Styles: studio-garage rock
Others: Ty Segal, Woods

In last year’s Cyclops Reap, White Fence’s Tim Presley utilized psychedelic elements to abstract tracks and sonically screw with our consciousness. An excellent example can be heard in the guitar solo that both breaks down and picks up in the middle of “Trouble Is Trouble Never Seen.” The second time this happens in the same track, his guitar fuckery even trips up the backing band, which could’ve been intentional, but it takes the listener off-guard anyway, breaking the audience’s psyche. However, for the guitar solo in “Wolf Gets Red Face” on his latest album, For the Recently Found Innocent, Presley instead follows through with politeness and grace. He’s no longer distracting us by trying something mind-tickling; he simply refurbishes a sound audiences have probably heard so many times that it washes over them like another track on Sirius XM Radio.

And without Presley bending listeners’ psyches or attracting them to the music by deploying consciousness-shattering sounds, the songs end up blurring together in pits of chord progressions and verses that would find nice homes at your local gas station or Wal-Mart. In fact, TMT’s Riboflavin was explaining last year in his Cyclops Reap review that the album “offers something different from the falling/rising chord formative music.” But when White Fence doesn’t offer something different on the new album, it ends up falling flat and feels meaningless.

Thankfully, For the Recently Found Innocent is slightly redeemed through its lyrical content and vocal melodies. Not that the actual vocals are doing anything groundbreaking in tone or in structure, but the lyrics are funny and ambitious.
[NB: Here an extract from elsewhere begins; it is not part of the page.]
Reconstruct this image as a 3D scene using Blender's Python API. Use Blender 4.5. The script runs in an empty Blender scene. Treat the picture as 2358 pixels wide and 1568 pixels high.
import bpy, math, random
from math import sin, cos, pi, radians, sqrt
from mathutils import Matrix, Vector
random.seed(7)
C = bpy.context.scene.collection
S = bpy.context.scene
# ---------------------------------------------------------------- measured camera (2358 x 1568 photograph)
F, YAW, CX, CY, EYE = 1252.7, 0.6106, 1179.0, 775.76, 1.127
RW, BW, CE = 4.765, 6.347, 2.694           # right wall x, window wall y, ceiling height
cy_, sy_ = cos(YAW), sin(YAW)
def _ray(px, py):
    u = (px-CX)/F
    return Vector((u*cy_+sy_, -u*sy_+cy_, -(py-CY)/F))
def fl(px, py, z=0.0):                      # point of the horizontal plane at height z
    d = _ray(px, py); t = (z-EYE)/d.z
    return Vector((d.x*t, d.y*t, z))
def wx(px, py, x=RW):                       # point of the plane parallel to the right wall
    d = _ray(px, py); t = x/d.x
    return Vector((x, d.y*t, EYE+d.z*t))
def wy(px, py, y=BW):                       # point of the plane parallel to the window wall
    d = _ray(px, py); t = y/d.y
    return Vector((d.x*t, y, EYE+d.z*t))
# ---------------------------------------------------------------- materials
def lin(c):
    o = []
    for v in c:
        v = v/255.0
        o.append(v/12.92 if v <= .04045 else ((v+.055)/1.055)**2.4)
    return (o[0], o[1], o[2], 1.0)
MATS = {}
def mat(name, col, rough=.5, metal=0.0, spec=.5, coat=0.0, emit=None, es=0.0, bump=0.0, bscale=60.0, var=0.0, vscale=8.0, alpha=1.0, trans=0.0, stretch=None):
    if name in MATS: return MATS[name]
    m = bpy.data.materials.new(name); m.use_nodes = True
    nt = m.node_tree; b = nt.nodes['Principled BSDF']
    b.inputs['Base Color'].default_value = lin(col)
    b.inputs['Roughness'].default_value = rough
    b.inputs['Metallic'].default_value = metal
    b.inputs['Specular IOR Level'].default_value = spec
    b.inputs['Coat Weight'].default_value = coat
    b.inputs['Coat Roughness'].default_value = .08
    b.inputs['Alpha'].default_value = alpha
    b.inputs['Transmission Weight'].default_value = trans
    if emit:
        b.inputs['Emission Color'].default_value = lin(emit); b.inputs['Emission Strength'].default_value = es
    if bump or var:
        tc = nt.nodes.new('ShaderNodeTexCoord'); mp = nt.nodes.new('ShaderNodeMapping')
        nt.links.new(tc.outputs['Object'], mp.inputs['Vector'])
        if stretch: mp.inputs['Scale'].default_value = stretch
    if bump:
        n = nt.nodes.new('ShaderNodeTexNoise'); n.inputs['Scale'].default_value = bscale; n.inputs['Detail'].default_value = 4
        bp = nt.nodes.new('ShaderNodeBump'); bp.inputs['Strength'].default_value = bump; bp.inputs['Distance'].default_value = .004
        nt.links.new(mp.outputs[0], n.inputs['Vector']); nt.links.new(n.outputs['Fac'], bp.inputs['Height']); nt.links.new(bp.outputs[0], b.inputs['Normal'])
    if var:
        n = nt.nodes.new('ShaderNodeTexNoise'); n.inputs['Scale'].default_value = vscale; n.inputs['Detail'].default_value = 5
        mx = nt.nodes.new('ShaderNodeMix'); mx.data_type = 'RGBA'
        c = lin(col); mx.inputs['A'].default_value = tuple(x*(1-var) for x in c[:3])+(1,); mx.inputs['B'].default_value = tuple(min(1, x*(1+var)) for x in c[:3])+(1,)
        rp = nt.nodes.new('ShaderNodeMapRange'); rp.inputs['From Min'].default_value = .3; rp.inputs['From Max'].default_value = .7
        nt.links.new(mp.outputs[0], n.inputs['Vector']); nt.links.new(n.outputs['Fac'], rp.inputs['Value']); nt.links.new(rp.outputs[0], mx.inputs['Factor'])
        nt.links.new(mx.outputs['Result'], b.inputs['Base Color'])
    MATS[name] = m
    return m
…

While I personally find lyrics that tell me what and how to think too demanding, Presley is an amusing writer: he makes you think about what’s actually being sung. It’s something I can appreciate, and it’s a lyrical approach that isn’t too different from that of Cyclops Reap. And then there’s the humorous title itself — For the Recently Found Innocent. Who is innocent anyway? Is it Drag City? The listener? Those who helped him write/produce the album? Maybe Presley himself finding a new direction in music?

Now, I’m aware my name isn’t Tim Presley, and I can’t speak on his behalf. So let’s go back to where I know For the Recently Found Innocent began: Ty Segall’s garage, which houses a professional recording studio. From the start, White Fence had the intention of making this release crisper in comparison to Cyclops Reap by doubling up the recording tracks (from four to eight). And if there were hanging moments or fragments in any of the songs, they’d likely end up messing with the entirety of the album’s sanitized atmosphere of sound. But regardless of his aims, Presley’s face on the album’s cover — painted in grey and white, trapped inside my media player — still seems like it’s scowling at me. Which is a shame, because I really dug Cyclops Reap and Family Perfume.